Kaeth Brown of Akron has decided to part with two mural studies painted in the 1930s by Park Sumner, co-founder of the Akron Art Institute.
The 36-by-19-inch framed studies -- which are miniature versions of a proposed mural -- hail from a time when Akron was Rubber Capital of the World. One shows chemists; another, laborers.
The fact that both studies are marked with grids suggest they might have been painted on a wall somewhere.
But where?
Brown's son, Mason Brown, struck out in researching the murals before putting them up for auction on eBay.
Sumner was a technical artist for Goodyear, leading Kaeth Brown to believe he may have painted the murals in a company building.
Besides, one of the murals shows a dirigible in the window.
But Goodyear spokesman Keith Price said he came up empty after beating the bushes looking for someone who remembered the images.
Brown said she bought the mural studies at an estate sale for Sumner's daughter, Jeanette Miles, in the mid-1990s.
Brown's great-great-uncle, Herman Kraft, came to Akron from Germany to help design dirigibles. And her grandfather Chandos Mason was a tire builder with Dayton Tire and Rubber.
"My family is represented on both sides of the industry, so you can see how it appealed to me," she said.
Here's what Mason Brown learned about the artist for a research paper he's prepared for the paintings' new owner:
Park Eldridge Sumner was born in 1888 in Medina County and raised on a farm near Sharon Center.
After attending the Cleveland School of Art, he became a political cartoonist for the Youngstown Telegram and then the Detroit Tribune.
He and his wife, Ethel, ended up in Akron in 1924, when he became a technical artist for Goodyear Aircraft Corp. He retired in 1937.
Sumner also illustrated at least three "Little Big Books" for Saalfield Publishing in Akron: The Adventures of Tom Sawyer (1934), Black Beauty (1934) and Desert Justice (1938).
He was also an author, and his book Tomorrow Comes wasserialized in the Akron Beacon Journal.

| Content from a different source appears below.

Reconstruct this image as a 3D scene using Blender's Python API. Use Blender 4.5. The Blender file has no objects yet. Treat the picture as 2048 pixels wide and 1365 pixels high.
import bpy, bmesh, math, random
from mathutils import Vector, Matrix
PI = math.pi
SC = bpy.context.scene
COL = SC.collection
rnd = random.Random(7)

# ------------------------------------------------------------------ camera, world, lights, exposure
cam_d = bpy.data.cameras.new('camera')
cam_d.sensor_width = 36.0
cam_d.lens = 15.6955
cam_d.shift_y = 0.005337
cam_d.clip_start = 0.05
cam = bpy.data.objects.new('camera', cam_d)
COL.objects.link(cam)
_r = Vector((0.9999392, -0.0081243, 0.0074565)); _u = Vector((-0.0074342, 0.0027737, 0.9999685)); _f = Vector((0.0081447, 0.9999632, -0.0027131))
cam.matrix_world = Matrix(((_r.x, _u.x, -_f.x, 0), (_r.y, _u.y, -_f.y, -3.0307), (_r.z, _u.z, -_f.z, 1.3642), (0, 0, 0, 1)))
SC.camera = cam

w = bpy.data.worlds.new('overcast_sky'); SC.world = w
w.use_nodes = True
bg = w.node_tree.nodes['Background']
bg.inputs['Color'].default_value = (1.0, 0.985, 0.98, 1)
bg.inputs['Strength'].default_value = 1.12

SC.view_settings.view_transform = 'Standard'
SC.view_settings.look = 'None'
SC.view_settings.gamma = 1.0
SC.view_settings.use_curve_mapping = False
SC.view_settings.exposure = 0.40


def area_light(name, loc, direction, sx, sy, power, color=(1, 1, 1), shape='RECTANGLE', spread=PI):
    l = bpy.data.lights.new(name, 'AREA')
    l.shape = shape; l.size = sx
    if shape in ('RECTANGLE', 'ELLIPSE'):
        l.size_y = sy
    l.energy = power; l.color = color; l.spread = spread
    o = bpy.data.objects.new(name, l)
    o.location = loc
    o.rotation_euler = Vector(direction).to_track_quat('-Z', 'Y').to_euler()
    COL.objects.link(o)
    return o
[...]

Sumner was also a political activist. He ran for Ohio's 14th Congressional District in 1934 and 1936, losing both times, and made an unsuccessful bid to be Akron's mayor.
He died in 1958.
The auction for the paintings ends Monday. The minimum has been set at $5,000.
The medium appears to be oil-on-canvas with a graphite or charcoal grid covering the entire surface of each painting.
It's unlikely Sumner would have drawn the grids if he had not been preparing to paint the murals on a wall, Brown said.
"Still, it is possible that these murals never made it onto the walls of a Goodyear building," he said.